§ THE REQUEST
Retype, word for word, the lines from the first line of the entries through the line that holds "R = math.radians"; leave out the pictures.

§ SOURCE RECORDS

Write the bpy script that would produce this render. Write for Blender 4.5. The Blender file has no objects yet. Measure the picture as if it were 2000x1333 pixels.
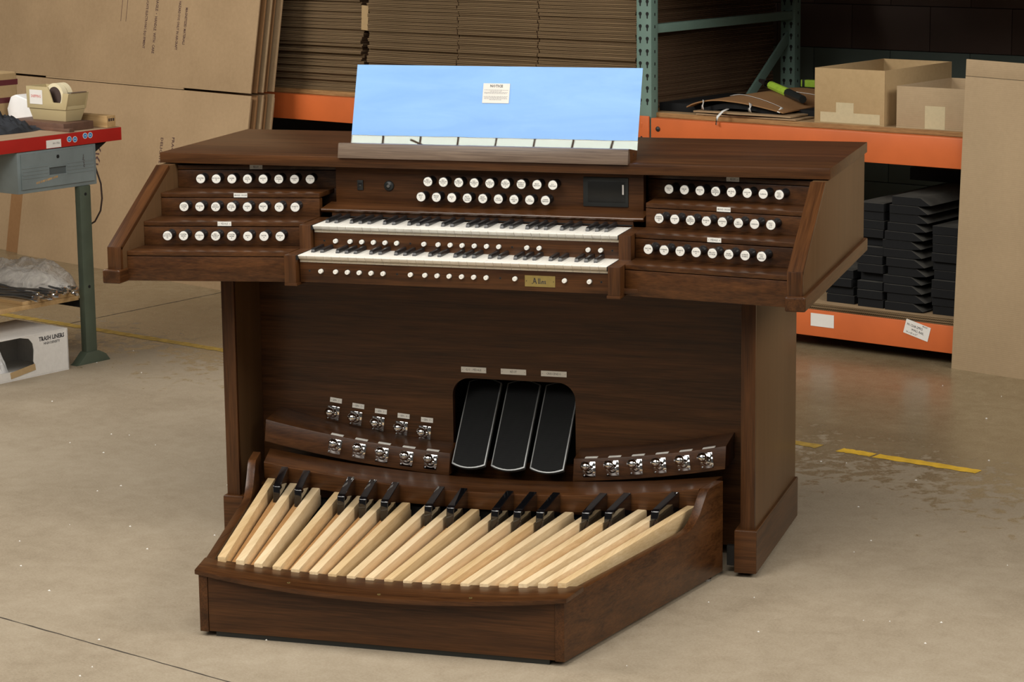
import bpy, bmesh, math, random
from mathutils import Vector, Matrix, noise
random.seed(7)
D = bpy.data
SC = bpy.context.scene
COL = SC.collection
R = math.radians

# ------------------------------------------------------------------ camera
cam = D.cameras.new('camera')
cam.lens = 4730.06 * 36 / 2000
cam.sensor_width = 36
cam.shift_x = (1000 - 993.53) / 2000
cam.shift_y = -(666.5 - 578.08) / 2000
cam.clip_end = 200
cam.dof.use_dof = False
co = D.objects.new('camera', cam)
COL.objects.link(co)
cR = Vector((0.95656953, 0.29126407, -0.01183136))
cU = Vector((-0.03936185, 0.16927478, 0.98478256))
cF = Vector((-0.28883453, 0.94154728, -0.17338779))
M = Matrix.Identity(4)
for i in range(3):
    M[i][0] = cR[i]; M[i][1] = cU[i]; M[i][2] = -cF[i]
M[0][3], M[1][3], M[2][3] = 1.96642, -5.88992, 1.86532
co.matrix_world = M
SC.camera = co
# ------------------------------------------------------------------ world, light, exposure
SC.view_settings.view_transform = 'Standard'
SC.view_settings.look = 'None'
SC.view_settings.gamma = 1
SC.view_settings.use_curve_mapping = False
SC.view_settings.exposure = 0.0
w = D.worlds.new('world'); SC.world = w; w.use_nodes = True
w.node_tree.nodes['Background'].inputs[0].default_value = (1.0, 0.93, 0.84, 1)
w.node_tree.nodes['Background'].inputs[1].default_value = 0.060
LAMP_EMIT = 7.0
LAMP_COL = (1.0, 0.955, 0.88)

def area(name, loc, target, sx, sy, power, col=(1, .95, .87)):
    l = D.lights.new(name, 'AREA'); l.shape = 'RECTANGLE'; l.size = sx; l.size_y = sy
    l.energy = power; l.color = col
    o = D.objects.new(name, l); COL.objects.link(o); o.location = loc
    o.rotation_euler = (Vector(target) - Vector(loc)).to_track_quat('-Z', 'Y').to_euler()
    return o
area('softbox_over_aisle', (0.3, -2.3, 4.3), (0, 0.1, 0.6), 3.4, 2.2, 140)
area('softbox_left_aisle', (-5.0, -0.6, 4.4), (-4.2, 4.0, 0.6), 3.0, 2.0, 325)
area('front_fill', (1.6, -5.2, 2.9), (0, 0.1, 0.8), 1.8, 1.1, 15)
area('softbox_right_aisle', (5.2, -1.2, 3.9), (1.0, 1.6, 0.5), 3.0, 2.2, 215)

# ------------------------------------------------------------------ materials
def nmat(name):
    m = D.materials.new(name); m.use_nodes = True
    nt = m.node_tree; b = nt.nodes['Principled BSDF']
    return m, nt, b
def N(nt, t, **k):
    n = nt.nodes.new(t)
    for a, v in k.items():
        if a in n.inputs: n.inputs[a].default_value = v
        else: setattr(n, a, v)
    return n
def ramp(nt, src, stops):
    r = nt.nodes.new('ShaderNodeValToRGB'); nt.links.new(src, r.inputs[0])
    el = r.color_ramp.elements
    while len(el) < len(stops): el.new(0.5)
    for e, (p, c) in zip(el, stops): e.position = p; e.color = (*c, 1) if len(c) == 3 else c
    return r.outputs[0]
def coords(nt, scale=(1, 1, 1), kind='Object'):
    tc = N(nt, 'ShaderNodeTexCoord'); mp = N(nt, 'ShaderNodeMapping')
    mp.inputs['Scale'].default_value = scale
    nt.links.new(tc.outputs[kind], mp.inputs[0]); return mp.outputs[0]
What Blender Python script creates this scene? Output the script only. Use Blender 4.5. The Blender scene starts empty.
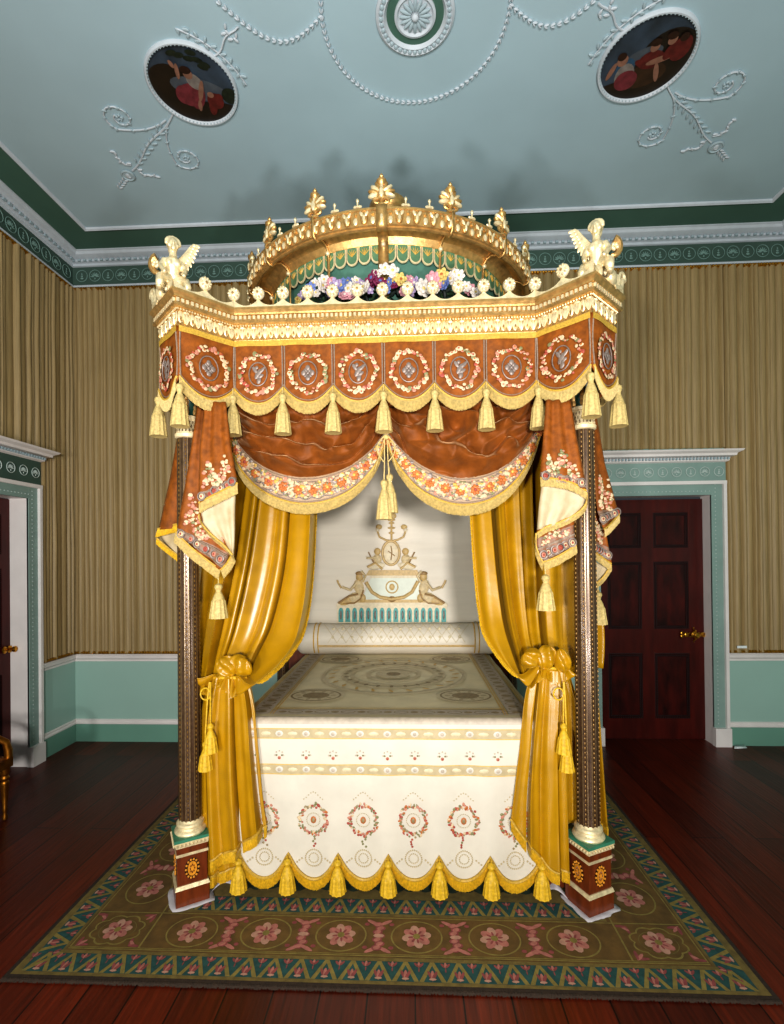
import bpy, bmesh, math, random
from math import sin, cos, pi, sqrt, hypot, atan2, radians, floor, tan
from mathutils import Vector, Matrix, noise

random.seed(7)
SC = bpy.context.scene
COL = SC.collection
XO, YO = -0.128, 2.485          # centre line of the bed, line of its front columns
BL = 1.87                      # column spacing front to back
W, XL, XR, ZC, YB = 4.5945, -3.2453, 3.44, 4.674, -2.8   # back wall, left wall, right wall, ceiling, wall behind the viewer

# ------------------------------------------------------------------ camera numbers
CF, CX, CY, CYAW, CPIT, CROL, CH = 489.76, 388.44, 553.16, .045, .0058, -.0105, 1.75
def ray(u, v):
    a, b = u-CX, v-CY
    U = (a*cos(CROL)+b*sin(CROL))/CF; V = (-a*sin(CROL)+b*cos(CROL))/CF
    d = cos(CPIT)+V*sin(CPIT); z = sin(CPIT)-V*cos(CPIT)
    return U*cos(CYAW)-d*sin(CYAW), U*sin(CYAW)+d*cos(CYAW), z
def py(u, v, Y):               # measured point on a plane y = Y
    r = ray(u, v); t = Y/r[1]
    return Vector((r[0]*t, Y, r[2]*t+CH))
def pz(u, v, Z):               # measured point on a plane z = Z
    r = ray(u, v); t = (Z-CH)/r[2]
    return Vector((r[0]*t, r[1]*t, Z))

# ------------------------------------------------------------------ materials
def hexc(h):
    h = h.lstrip('#'); c = [int(h[i:i+2], 16)/255 for i in (0, 2, 4)]
    return [x/12.92 if x <= .04045 else ((x+.055)/1.055)**2.4 for x in c]
MATS = {}
def M(name, col, rough=.5, metal=0., var=.2, scale=20., bump=0., bscale=None, sheen=0., stretch=None, spec=.5, col2=None, sheentint=None, coat=0.):
    if name in MATS: return MATS[name]
    m = bpy.data.materials.new(name); m.use_nodes = True
    nt = m.node_tree; N = nt.nodes; L = nt.links
    b = N['Principled BSDF']; c = hexc(col) if isinstance(col, str) else col
    tc = N.new('ShaderNodeTexCoord'); mp = N.new('ShaderNodeMapping')
    L.new(tc.outputs['Object'], mp.inputs['Vector'])
    if stretch: mp.inputs['Scale'].default_value = stretch
    nz = N.new('ShaderNodeTexNoise'); nz.inputs['Scale'].default_value = scale; nz.inputs['Detail'].default_value = 4
    L.new(mp.outputs['Vector'], nz.inputs['Vector'])
    rp = N.new('ShaderNodeValToRGB'); L.new(nz.outputs['Fac'], rp.inputs['Fac'])
    rp.color_ramp.elements[0].position = .3; rp.color_ramp.elements[1].position = .7
    if col2:
        c2 = hexc(col2); rp.color_ramp.elements[0].color = (*c2, 1); rp.color_ramp.elements[1].color = (*c, 1)
    else:
        rp.color_ramp.elements[0].color = (*[x*(1-var) for x in c], 1)
        rp.color_ramp.elements[1].color = (*[min(1, x*(1+var*.6)) for x in c], 1)
    L.new(rp.outputs['Color'], b.inputs['Base Color'])
    b.inputs['Roughness'].default_value = rough; b.inputs['Metallic'].default_value = metal
    b.inputs['Specular IOR Level'].default_value = spec
    if coat: b.inputs['Coat Weight'].default_value = coat; b.inputs['Coat Roughness'].default_value = .15
    if sheen:
        b.inputs['Sheen Weight'].default_value = sheen; b.inputs['Sheen Roughness'].default_value = .35
        b.inputs['Sheen Tint'].default_value = (*(hexc(sheentint) if sheentint else [min(1, x*2+.1) for x in c]), 1)
    if bump:
        bn = N.new('ShaderNodeTexNoise'); bn.inputs['Scale'].default_value = bscale or scale*3; bn.inputs['Detail'].default_value = 5
        L.new(mp.outputs['Vector'], bn.inputs['Vector'])
        bp = N.new('ShaderNodeBump'); bp.inputs['Strength'].default_value = bump; bp.inputs['Distance'].default_value = .01
        L.new(bn.outputs['Fac'], bp.inputs['Height']); L.new(bp.outputs['Normal'], b.inputs['Normal'])
    MATS[name] = m; return m

ceil_m  = M('ceiling_paint', '#a6bdc5', .7, var=.06, scale=1.5)
green_b = M('ceiling_border_green', '#47685a', .7, var=.08, scale=3)
plaster = M('white_plaster', '#bcc4ca', .65, var=.07, scale=12)
plaster_d = M('grey_plaster', '#9fb0b6', .7, var=.07, scale=12)
frieze_m = M('frieze_green', '#42594f', .65, var=.1, scale=5)
casing_m = M('casing_green', '#859d95', .55, var=.08, scale=6)
frieze_o = M('frieze_ornament', '#76948c', .65, var=.1, scale=20)
casing_o = M('casing_ornament', '#b4c2bc', .6, var=.1, scale=20)
dado_m  = M('dado_paint', '#9ab9ae', .3, var=.04, scale=2, bump=.02, bscale=4)
dado_d  = M('skirting_paint', '#6f9a89', .4, var=.05, scale=3)
whitep  = M('white_paint', '#e0dad6', .4, var=.06, scale=6)
fabric_w = M('wall_fabric', '#9b855b', .55, var=.22, scale=9, stretch=(14, 14, .35), sheen=.15, bump=.06, bscale=60)
fillet_m = M('gilt_fillet', '#a87a25', .42, .75, var=.4, scale=60)
gold    = M('gilding', '#cfa668', .38, .75, var=.3, scale=35, bump=.12, bscale=90)
gold_p  = M('pale_gilding', '#e8d6ab', .42, .42, var=.25, scale=40, bump=.12, bscale=90)
gold_w  = M('cream_gilding', '#e6d7b4', .45, .3, var=.25, scale=45, bump=.12, bscale=90)
gold_d  = M('dark_gilding', '#9a6420', .38, .9, var=.3, scale=30)
mahog   = M('mahogany', '#5a1a0b', .26, var=.45, scale=7, stretch=(4, 4, .5), coat=.25)
mahog_p = M('plinth_mahogany', '#6a3014', .3, var=.35, scale=14, stretch=(3, 3, .7), coat=.15)
inlay_b = M('black_inlay', '#150c08', .35)
inlay_y = M('satinwood_inlay', '#cf8a2a', .35, var=.25, scale=60)
door_m  = M('door_mahogany', '#451009', .38, var=.4, scale=5, stretch=(3, 3, .5), spec=.3)
door_p  = M('door_panel_mahogany', '#3a0c07', .4, var=.75, scale=6, stretch=(2, 2, .7), spec=.25)
door_b  = M('door_beading', '#1a0605', .5, spec=.2)
brass   = M('brass', '#c48e35', .28, 1., var=.3, scale=60)
vel_o   = M('orange_velvet', '#874a12', .65, var=.36, scale=30, sheen=.12, bump=.12, bscale=160, sheentint='#d89050', spec=.3)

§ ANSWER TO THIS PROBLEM
Write the bpy script that would produce this render. Write for Blender 4.5. The Blender file has no objects yet. Measure the picture as if it were 2000x1333 pixels.
import bpy, bmesh, math, random
from mathutils import Vector, Matrix, noise
random.seed(7)
D = bpy.data
SC = bpy.context.scene
COL = SC.collection
R = math.radians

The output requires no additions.